Friday, April 27, 2012

CHINESE PEPS PLAYING THE NAME GAME


Buried in the Chinese corruption scandal du jour  was a cute trick used by Chinese PEPs to fool Western compliance officers seeking to confirm, or rule out, possible PEP status. The individual, whose true surname identifies him in China as the brother of an extremely powerful government official, alters his name for Hong Kong and overseas, in a unique manner.

The PEPs secret: he gives his name in Cantonese, rather than Mandarin Chinese, outside China. Unless compliance officers at your bank read both languages, and are also trained linguists, I seriously doubt that you will make this individual under his true name, and as a PEP.

                                                      Area where Cantonese is spoken.

Frankly, any high net-worth Chinese national, from the Peoples' Republic, who comes in the door, seeking to open and maintain a large account, should not be accepted without Enhanced Due Diligence, conducted by an individual fluent in Chinese, and able to make enquiries inside China, to verify the customer's identity. Watch yourself here.

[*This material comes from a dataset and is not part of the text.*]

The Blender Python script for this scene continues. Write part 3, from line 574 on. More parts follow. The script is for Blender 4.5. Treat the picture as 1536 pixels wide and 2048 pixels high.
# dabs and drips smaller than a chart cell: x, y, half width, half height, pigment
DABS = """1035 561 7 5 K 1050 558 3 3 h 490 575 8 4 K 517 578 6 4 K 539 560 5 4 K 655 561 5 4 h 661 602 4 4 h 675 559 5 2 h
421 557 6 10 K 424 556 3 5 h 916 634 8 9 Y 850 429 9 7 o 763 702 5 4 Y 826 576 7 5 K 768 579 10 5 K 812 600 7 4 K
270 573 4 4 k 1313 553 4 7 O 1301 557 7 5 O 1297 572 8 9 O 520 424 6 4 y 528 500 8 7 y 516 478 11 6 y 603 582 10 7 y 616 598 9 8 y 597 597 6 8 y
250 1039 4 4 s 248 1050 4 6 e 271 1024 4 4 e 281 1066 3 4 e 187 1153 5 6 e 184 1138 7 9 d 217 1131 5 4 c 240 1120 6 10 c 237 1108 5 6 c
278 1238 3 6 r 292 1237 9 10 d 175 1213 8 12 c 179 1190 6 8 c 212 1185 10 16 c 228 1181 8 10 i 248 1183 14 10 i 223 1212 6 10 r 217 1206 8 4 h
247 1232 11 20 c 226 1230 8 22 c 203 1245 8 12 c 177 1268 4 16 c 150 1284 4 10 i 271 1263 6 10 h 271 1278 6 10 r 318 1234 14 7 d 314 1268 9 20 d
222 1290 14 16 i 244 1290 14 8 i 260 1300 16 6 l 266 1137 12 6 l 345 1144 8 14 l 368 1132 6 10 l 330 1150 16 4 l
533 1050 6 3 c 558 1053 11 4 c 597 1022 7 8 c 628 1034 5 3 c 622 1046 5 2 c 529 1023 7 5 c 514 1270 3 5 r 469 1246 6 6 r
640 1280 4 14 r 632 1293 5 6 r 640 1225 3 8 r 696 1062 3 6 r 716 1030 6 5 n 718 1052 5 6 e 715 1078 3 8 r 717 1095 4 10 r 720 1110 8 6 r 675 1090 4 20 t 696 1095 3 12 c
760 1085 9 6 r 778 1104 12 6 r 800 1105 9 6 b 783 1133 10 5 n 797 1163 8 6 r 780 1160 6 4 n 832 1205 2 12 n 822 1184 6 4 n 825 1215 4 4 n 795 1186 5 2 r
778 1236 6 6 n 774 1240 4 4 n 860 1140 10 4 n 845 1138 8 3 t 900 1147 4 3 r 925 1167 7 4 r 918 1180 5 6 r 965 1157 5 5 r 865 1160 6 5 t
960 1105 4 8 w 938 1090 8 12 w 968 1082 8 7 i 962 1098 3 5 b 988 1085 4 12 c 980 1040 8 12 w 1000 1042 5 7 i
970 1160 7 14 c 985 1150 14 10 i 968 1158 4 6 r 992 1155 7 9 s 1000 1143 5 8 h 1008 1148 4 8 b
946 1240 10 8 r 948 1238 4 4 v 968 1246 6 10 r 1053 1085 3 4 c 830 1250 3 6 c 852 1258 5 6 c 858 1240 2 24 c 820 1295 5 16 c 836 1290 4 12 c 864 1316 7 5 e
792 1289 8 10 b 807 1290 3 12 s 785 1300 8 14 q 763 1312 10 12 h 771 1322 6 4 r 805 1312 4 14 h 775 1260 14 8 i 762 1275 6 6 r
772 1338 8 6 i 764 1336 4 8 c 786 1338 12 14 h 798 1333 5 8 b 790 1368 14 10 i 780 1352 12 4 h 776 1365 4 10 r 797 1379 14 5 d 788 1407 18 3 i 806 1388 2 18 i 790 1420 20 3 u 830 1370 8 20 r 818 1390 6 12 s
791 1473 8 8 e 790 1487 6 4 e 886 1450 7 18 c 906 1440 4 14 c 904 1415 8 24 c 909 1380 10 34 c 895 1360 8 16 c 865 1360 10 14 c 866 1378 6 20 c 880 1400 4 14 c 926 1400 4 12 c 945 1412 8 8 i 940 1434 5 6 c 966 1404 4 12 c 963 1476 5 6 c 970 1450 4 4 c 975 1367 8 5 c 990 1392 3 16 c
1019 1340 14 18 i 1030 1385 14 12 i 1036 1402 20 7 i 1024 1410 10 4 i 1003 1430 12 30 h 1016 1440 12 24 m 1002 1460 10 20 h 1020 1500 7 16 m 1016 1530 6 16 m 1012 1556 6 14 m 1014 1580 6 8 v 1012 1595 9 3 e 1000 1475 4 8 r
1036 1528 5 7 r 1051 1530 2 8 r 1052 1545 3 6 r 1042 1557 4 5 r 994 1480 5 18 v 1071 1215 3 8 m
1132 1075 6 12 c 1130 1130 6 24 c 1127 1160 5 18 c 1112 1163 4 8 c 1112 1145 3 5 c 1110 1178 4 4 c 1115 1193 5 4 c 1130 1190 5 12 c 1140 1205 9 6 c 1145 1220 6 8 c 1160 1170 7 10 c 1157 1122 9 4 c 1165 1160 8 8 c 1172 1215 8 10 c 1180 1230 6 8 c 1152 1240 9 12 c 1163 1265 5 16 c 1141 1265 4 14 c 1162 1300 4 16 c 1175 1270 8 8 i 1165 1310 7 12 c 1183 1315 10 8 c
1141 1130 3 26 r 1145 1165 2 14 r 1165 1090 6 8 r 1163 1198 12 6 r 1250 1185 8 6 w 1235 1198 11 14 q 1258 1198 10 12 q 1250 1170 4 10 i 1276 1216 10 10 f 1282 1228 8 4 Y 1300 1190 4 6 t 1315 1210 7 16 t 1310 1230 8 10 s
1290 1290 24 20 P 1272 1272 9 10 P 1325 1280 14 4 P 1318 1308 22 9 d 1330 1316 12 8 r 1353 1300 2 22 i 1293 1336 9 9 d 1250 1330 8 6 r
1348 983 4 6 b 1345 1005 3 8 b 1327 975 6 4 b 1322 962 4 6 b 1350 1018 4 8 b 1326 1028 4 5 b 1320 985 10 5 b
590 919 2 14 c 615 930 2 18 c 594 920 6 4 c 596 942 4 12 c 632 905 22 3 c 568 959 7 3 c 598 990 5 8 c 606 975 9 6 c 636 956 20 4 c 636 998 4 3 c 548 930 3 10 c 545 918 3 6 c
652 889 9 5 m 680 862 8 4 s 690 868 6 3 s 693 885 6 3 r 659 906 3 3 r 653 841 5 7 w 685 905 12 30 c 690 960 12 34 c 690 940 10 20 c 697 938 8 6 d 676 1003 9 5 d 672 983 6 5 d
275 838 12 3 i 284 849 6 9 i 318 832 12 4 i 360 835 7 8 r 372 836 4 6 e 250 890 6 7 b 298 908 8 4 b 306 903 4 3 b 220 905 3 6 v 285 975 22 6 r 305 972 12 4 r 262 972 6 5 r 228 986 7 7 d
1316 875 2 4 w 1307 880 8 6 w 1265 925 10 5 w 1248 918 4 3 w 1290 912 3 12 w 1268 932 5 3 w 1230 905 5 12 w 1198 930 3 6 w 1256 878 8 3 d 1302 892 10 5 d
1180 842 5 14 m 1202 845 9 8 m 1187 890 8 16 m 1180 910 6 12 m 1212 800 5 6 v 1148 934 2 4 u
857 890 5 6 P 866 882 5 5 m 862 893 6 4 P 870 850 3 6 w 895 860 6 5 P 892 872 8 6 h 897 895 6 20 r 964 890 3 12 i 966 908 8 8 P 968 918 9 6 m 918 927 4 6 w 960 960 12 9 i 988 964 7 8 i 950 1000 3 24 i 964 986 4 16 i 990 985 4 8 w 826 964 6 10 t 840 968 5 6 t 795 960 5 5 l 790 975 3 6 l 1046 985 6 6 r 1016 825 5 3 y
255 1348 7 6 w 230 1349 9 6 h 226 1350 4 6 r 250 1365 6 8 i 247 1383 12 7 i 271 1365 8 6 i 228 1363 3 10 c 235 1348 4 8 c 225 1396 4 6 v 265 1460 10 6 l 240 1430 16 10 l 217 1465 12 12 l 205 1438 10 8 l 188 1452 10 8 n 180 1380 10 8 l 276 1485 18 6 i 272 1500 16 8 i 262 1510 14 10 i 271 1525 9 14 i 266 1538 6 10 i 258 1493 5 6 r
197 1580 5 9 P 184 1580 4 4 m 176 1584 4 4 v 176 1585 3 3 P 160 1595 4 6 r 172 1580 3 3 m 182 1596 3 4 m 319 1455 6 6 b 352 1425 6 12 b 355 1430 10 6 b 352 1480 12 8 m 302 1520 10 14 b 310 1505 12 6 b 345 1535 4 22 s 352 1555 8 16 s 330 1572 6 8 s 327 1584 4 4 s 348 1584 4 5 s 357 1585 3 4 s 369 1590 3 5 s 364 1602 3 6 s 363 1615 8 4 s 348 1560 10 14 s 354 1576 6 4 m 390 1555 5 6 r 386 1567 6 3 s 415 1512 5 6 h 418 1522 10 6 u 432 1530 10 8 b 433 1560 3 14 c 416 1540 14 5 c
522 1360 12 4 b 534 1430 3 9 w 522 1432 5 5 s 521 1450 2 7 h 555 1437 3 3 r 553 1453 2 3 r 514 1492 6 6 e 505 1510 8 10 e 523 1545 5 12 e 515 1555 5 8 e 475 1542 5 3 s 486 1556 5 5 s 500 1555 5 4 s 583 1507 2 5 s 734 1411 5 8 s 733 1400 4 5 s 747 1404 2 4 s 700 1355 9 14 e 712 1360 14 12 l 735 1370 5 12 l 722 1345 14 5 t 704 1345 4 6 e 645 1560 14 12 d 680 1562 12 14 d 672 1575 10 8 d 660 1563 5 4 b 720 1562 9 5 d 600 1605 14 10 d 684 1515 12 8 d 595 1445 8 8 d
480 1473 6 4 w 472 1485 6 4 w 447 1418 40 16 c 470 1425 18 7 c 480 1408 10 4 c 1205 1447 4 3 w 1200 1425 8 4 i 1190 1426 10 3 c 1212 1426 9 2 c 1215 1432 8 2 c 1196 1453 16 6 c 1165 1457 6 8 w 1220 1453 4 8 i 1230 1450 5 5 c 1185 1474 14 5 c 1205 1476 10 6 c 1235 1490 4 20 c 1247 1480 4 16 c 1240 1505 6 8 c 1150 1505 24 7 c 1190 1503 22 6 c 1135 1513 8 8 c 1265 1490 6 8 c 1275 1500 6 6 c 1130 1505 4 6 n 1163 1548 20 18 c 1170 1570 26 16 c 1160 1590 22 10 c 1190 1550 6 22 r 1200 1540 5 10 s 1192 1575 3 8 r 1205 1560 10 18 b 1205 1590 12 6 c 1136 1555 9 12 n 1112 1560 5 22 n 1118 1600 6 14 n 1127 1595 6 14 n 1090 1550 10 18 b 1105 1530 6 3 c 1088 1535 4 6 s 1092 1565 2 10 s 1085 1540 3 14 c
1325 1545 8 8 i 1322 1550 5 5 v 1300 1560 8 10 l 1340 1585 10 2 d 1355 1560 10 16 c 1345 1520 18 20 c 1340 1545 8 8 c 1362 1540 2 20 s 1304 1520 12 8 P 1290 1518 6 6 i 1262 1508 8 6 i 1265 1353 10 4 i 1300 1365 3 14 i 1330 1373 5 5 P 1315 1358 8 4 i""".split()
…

Frankly, I am still extremely unhappy with last year's disclosure, that some major American universities allow the children of high-ranking Chinese PEPs to register under an alias. They may want to spare the students harassment from democracy groups on campus, but they are doing banks a major disservice. If a compliance officer, at account opening, cannot identify a student as a PEP, whose father is a millionaire due to corrupt actions in China, he will not flag the account for future deposits. That means that, six months later, the PEP may move illicit funds into his child's account undetected.